Stocks sunk today following the midterm elections. The Dow, S&P, and Nasdaq Composite all closed significantly lower as yields remained level from the session prior. Uncertainty surrounding several key Senate races had investors feeling bearish.
That, plus tomorrow’s coming October Consumer Price Index (CPI) release, put the S&P into a tough spot.
The broader market index closed below its minor bullish trend (yellow trendline) last week before setting support at 3,700. The S&P then closed above the 10-day moving average yesterday before closing below it this afternoon in addition to the 20 and 50-day moving averages.
That’s a big deal, as the S&P hasn’t managed to surpass all three moving averages in a single session in about nine months. The stochastic indicator is not reading oversold yet, either, suggesting additional losses are on their way.
A hotter-than-expected CPI reading could do major damage tomorrow, potentially causing a test of the mid-October lows. A bad core inflation print, which excludes food and gas prices, would be even worse.
“Inflation is enemy number one for the Fed, and if you see the core CPI print creep up, I believe that the market would have a negative reaction to that,” Allianz IM strategist Johan Grahn said.
Coca-Cola Co. (NYSE: KO) would react very poorly, too. The stock set a lower high yesterday and closed below the 10-day moving average today. Unlike the S&P, though, KO has yet to cross below the 20 and 50-day moving averages.
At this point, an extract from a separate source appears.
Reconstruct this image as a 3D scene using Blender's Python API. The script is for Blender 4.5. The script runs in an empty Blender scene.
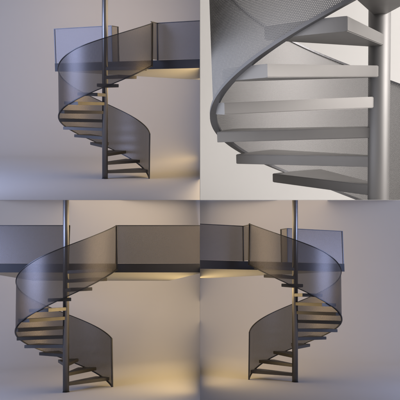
# Four studio bays (two up, two down) parted by thin boards; a spiral staircase in each.
import bpy, bmesh, math, random
from mathutils import Vector, Matrix
random.seed(3)
C = bpy.context.scene.collection
F = 600.0                      # focal length, in units of 1/400 of the picture width
R = 1.05                       # stair radius (m)
RISE = 0.189*R
STEP = 25.1                    # degrees per tread
PANEL_H = 1.0*R
POLE_R = 0.064*R

# ------------------------------------------------------------------ materials
def mat(name, base, rough=.5, metal=0.0, noise=0.0, nscale=8.0, bump=0.0, bscale=200.0, spec=.5):
    m = bpy.data.materials.new(name); m.use_nodes = True
    nt = m.node_tree; b = nt.nodes['Principled BSDF']
    b.inputs['Base Color'].default_value = (*base, 1); b.inputs['Roughness'].default_value = rough
    b.inputs['Metallic'].default_value = metal
    b.inputs['Specular IOR Level'].default_value = spec
    tc = nt.nodes.new('ShaderNodeTexCoord')
    if noise:
        n = nt.nodes.new('ShaderNodeTexNoise'); n.inputs['Scale'].default_value = nscale; n.inputs['Detail'].default_value = 5
        nt.links.new(tc.outputs['Object'], n.inputs['Vector'])
        mr = nt.nodes.new('ShaderNodeMapRange')
        mr.inputs['To Min'].default_value = 1-noise; mr.inputs['To Max'].default_value = 1+noise
        nt.links.new(n.outputs['Fac'], mr.inputs['Value'])
        mx = nt.nodes.new('ShaderNodeVectorMath'); mx.operation = 'SCALE'
        mx.inputs[0].default_value = base
        nt.links.new(mr.outputs[0], mx.inputs['Scale']); nt.links.new(mx.outputs[0], b.inputs['Base Color'])
        m2 = nt.nodes.new('ShaderNodeMapRange')
        m2.inputs['To Min'].default_value = rough-.08; m2.inputs['To Max'].default_value = rough+.08
        nt.links.new(n.outputs['Fac'], m2.inputs['Value']); nt.links.new(m2.outputs[0], b.inputs['Roughness'])
    if bump:
        n = nt.nodes.new('ShaderNodeTexNoise'); n.inputs['Scale'].default_value = bscale; n.inputs['Detail'].default_value = 3
        nt.links.new(tc.outputs['Object'], n.inputs['Vector'])
        bp = nt.nodes.new('ShaderNodeBump'); bp.inputs['Strength'].default_value = bump; bp.inputs['Distance'].default_value = .002
        nt.links.new(n.outputs['Fac'], bp.inputs['Height']); nt.links.new(bp.outputs[0], b.inputs['Normal'])
    return m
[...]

KO had a similar bearish formation back in late August (far left side of the chart) when it plunged below the 50-day moving average prior to a major selloff.
Will another downtrend of that magnitude emerge this time? Maybe, maybe not. But a hot CPI reading could see KO crumple quickly, which bears would love to see even if it’s a short-lived downtrend.
That’s why it might make sense to take a bearish position on KO with a trade trigger of $58.16, below today’s low, as the general market awaits the next batch of inflation data.